** start of Material **

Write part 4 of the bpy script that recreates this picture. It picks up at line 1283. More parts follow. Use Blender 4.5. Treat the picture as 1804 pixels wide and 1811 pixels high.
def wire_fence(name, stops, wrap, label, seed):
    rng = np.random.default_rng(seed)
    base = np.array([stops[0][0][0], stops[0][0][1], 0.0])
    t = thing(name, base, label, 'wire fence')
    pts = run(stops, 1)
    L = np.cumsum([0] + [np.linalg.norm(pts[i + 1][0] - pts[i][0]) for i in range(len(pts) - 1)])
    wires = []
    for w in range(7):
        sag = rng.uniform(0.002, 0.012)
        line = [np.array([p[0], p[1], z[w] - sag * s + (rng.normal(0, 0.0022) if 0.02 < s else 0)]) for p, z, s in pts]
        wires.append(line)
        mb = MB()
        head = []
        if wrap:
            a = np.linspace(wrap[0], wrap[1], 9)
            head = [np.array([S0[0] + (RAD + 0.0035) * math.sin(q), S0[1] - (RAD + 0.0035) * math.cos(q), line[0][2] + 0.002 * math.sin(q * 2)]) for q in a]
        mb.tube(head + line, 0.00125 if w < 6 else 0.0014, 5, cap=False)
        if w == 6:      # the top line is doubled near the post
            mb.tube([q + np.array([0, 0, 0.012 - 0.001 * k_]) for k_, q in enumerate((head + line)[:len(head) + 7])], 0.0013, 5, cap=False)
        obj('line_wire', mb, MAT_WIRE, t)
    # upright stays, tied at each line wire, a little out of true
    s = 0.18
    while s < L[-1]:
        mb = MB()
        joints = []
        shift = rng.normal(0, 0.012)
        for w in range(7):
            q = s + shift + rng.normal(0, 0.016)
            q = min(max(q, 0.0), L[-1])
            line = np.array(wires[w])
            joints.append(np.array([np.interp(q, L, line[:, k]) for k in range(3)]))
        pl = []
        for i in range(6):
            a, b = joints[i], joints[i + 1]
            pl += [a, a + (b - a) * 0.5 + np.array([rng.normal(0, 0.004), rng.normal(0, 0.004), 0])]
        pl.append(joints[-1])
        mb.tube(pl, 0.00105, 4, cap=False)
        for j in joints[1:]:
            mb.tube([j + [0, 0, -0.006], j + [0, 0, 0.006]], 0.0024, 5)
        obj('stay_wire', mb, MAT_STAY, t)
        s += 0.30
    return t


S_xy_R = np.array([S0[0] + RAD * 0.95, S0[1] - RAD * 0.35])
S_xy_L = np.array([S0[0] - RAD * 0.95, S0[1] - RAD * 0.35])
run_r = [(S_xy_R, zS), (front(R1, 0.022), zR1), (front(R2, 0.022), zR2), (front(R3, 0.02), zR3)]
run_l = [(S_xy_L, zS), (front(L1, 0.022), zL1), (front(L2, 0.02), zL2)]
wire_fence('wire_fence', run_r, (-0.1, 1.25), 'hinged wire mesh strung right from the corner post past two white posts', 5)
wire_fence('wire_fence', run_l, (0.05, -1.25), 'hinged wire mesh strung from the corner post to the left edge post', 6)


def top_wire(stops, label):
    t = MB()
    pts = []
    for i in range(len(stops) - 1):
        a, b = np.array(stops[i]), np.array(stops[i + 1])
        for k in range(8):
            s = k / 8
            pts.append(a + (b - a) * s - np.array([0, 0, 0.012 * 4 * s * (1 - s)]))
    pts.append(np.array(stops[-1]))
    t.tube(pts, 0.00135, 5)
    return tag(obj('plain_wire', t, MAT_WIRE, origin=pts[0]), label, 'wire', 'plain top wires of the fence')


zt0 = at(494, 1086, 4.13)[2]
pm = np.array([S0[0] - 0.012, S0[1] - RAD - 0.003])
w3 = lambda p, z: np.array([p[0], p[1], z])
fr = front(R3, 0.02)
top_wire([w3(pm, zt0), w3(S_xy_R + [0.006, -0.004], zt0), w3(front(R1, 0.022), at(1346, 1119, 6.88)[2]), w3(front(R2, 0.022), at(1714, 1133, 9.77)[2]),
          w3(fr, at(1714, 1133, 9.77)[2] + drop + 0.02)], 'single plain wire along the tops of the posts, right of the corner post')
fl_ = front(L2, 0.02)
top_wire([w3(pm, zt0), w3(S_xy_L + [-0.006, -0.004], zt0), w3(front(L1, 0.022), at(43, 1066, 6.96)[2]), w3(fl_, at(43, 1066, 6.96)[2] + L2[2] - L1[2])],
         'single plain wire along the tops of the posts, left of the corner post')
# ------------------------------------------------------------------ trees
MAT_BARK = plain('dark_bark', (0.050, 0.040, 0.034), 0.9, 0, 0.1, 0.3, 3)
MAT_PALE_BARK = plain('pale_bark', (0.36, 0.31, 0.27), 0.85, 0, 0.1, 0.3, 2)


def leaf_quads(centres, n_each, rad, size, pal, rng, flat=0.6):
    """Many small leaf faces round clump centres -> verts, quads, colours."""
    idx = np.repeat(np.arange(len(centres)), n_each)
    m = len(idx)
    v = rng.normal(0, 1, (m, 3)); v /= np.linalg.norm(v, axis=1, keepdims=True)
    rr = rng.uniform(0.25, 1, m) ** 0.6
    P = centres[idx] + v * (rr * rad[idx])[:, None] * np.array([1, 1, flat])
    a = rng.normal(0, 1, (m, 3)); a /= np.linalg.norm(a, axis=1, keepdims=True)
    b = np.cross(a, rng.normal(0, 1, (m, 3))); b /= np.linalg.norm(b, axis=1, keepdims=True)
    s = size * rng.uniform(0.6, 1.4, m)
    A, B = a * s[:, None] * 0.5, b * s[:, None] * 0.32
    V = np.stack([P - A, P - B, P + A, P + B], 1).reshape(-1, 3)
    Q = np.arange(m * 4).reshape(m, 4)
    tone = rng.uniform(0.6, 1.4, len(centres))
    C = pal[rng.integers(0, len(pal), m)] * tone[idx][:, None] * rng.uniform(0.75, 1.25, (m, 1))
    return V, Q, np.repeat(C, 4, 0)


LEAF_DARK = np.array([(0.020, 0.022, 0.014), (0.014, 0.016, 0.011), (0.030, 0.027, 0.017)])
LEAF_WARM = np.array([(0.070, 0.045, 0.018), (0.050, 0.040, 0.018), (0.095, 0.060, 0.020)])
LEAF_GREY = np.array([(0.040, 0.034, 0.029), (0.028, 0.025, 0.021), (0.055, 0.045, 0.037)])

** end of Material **

**Task directions:** Repeat the data above, word for word.

**Response:**
Write part 4 of the bpy script that recreates this picture. It picks up at line 1283. More parts follow. Use Blender 4.5. Treat the picture as 1804 pixels wide and 1811 pixels high.
def wire_fence(name, stops, wrap, label, seed):
    rng = np.random.default_rng(seed)
    base = np.array([stops[0][0][0], stops[0][0][1], 0.0])
    t = thing(name, base, label, 'wire fence')
    pts = run(stops, 1)
    L = np.cumsum([0] + [np.linalg.norm(pts[i + 1][0] - pts[i][0]) for i in range(len(pts) - 1)])
    wires = []
    for w in range(7):
        sag = rng.uniform(0.002, 0.012)
        line = [np.array([p[0], p[1], z[w] - sag * s + (rng.normal(0, 0.0022) if 0.02 < s else 0)]) for p, z, s in pts]
        wires.append(line)
        mb = MB()
        head = []
        if wrap:
            a = np.linspace(wrap[0], wrap[1], 9)
            head = [np.array([S0[0] + (RAD + 0.0035) * math.sin(q), S0[1] - (RAD + 0.0035) * math.cos(q), line[0][2] + 0.002 * math.sin(q * 2)]) for q in a]
        mb.tube(head + line, 0.00125 if w < 6 else 0.0014, 5, cap=False)
        if w == 6:      # the top line is doubled near the post
            mb.tube([q + np.array([0, 0, 0.012 - 0.001 * k_]) for k_, q in enumerate((head + line)[:len(head) + 7])], 0.0013, 5, cap=False)
        obj('line_wire', mb, MAT_WIRE, t)
    # upright stays, tied at each line wire, a little out of true
    s = 0.18
    while s < L[-1]:
        mb = MB()
        joints = []
        shift = rng.normal(0, 0.012)
        for w in range(7):
            q = s + shift + rng.normal(0, 0.016)
            q = min(max(q, 0.0), L[-1])
            line = np.array(wires[w])
            joints.append(np.array([np.interp(q, L, line[:, k]) for k in range(3)]))
        pl = []
        for i in range(6):
            a, b = joints[i], joints[i + 1]
            pl += [a, a + (b - a) * 0.5 + np.array([rng.normal(0, 0.004), rng.normal(0, 0.004), 0])]
        pl.append(joints[-1])
        mb.tube(pl, 0.00105, 4, cap=False)
        for j in joints[1:]:
            mb.tube([j + [0, 0, -0.006], j + [0, 0, 0.006]], 0.0024, 5)
        obj('stay_wire', mb, MAT_STAY, t)
        s += 0.30
    return t


S_xy_R = np.array([S0[0] + RAD * 0.95, S0[1] - RAD * 0.35])
S_xy_L = np.array([S0[0] - RAD * 0.95, S0[1] - RAD * 0.35])
run_r = [(S_xy_R, zS), (front(R1, 0.022), zR1), (front(R2, 0.022), zR2), (front(R3, 0.02), zR3)]
run_l = [(S_xy_L, zS), (front(L1, 0.022), zL1), (front(L2, 0.02), zL2)]
wire_fence('wire_fence', run_r, (-0.1, 1.25), 'hinged wire mesh strung right from the corner post past two white posts', 5)
wire_fence('wire_fence', run_l, (0.05, -1.25), 'hinged wire mesh strung from the corner post to the left edge post', 6)


def top_wire(stops, label):
    t = MB()
    pts = []
    for i in range(len(stops) - 1):
        a, b = np.array(stops[i]), np.array(stops[i + 1])
        for k in range(8):
            s = k / 8
            pts.append(a + (b - a) * s - np.array([0, 0, 0.012 * 4 * s * (1 - s)]))
    pts.append(np.array(stops[-1]))
    t.tube(pts, 0.00135, 5)
    return tag(obj('plain_wire', t, MAT_WIRE, origin=pts[0]), label, 'wire', 'plain top wires of the fence')


zt0 = at(494, 1086, 4.13)[2]
pm = np.array([S0[0] - 0.012, S0[1] - RAD - 0.003])
w3 = lambda p, z: np.array([p[0], p[1], z])
fr = front(R3, 0.02)
top_wire([w3(pm, zt0), w3(S_xy_R + [0.006, -0.004], zt0), w3(front(R1, 0.022), at(1346, 1119, 6.88)[2]), w3(front(R2, 0.022), at(1714, 1133, 9.77)[2]),
          w3(fr, at(1714, 1133, 9.77)[2] + drop + 0.02)], 'single plain wire along the tops of the posts, right of the corner post')
fl_ = front(L2, 0.02)
top_wire([w3(pm, zt0), w3(S_xy_L + [-0.006, -0.004], zt0), w3(front(L1, 0.022), at(43, 1066, 6.96)[2]), w3(fl_, at(43, 1066, 6.96)[2] + L2[2] - L1[2])],
         'single plain wire along the tops of the posts, left of the corner post')
# ------------------------------------------------------------------ trees
MAT_BARK = plain('dark_bark', (0.050, 0.040, 0.034), 0.9, 0, 0.1, 0.3, 3)
MAT_PALE_BARK = plain('pale_bark', (0.36, 0.31, 0.27), 0.85, 0, 0.1, 0.3, 2)


def leaf_quads(centres, n_each, rad, size, pal, rng, flat=0.6):
    """Many small leaf faces round clump centres -> verts, quads, colours."""
    idx = np.repeat(np.arange(len(centres)), n_each)
    m = len(idx)
    v = rng.normal(0, 1, (m, 3)); v /= np.linalg.norm(v, axis=1, keepdims=True)
    rr = rng.uniform(0.25, 1, m) ** 0.6
    P = centres[idx] + v * (rr * rad[idx])[:, None] * np.array([1, 1, flat])
    a = rng.normal(0, 1, (m, 3)); a /= np.linalg.norm(a, axis=1, keepdims=True)
    b = np.cross(a, rng.normal(0, 1, (m, 3))); b /= np.linalg.norm(b, axis=1, keepdims=True)
    s = size * rng.uniform(0.6, 1.4, m)
    A, B = a * s[:, None] * 0.5, b * s[:, None] * 0.32
    V = np.stack([P - A, P - B, P + A, P + B], 1).reshape(-1, 3)
    Q = np.arange(m * 4).reshape(m, 4)
    tone = rng.uniform(0.6, 1.4, len(centres))
    C = pal[rng.integers(0, len(pal), m)] * tone[idx][:, None] * rng.uniform(0.75, 1.25, (m, 1))
    return V, Q, np.repeat(C, 4, 0)


LEAF_DARK = np.array([(0.020, 0.022, 0.014), (0.014, 0.016, 0.011), (0.030, 0.027, 0.017)])
LEAF_WARM = np.array([(0.070, 0.045, 0.018), (0.050, 0.040, 0.018), (0.095, 0.060, 0.020)])
LEAF_GREY = np.array([(0.040, 0.034, 0.029), (0.028, 0.025, 0.021), (0.055, 0.045, 0.037)])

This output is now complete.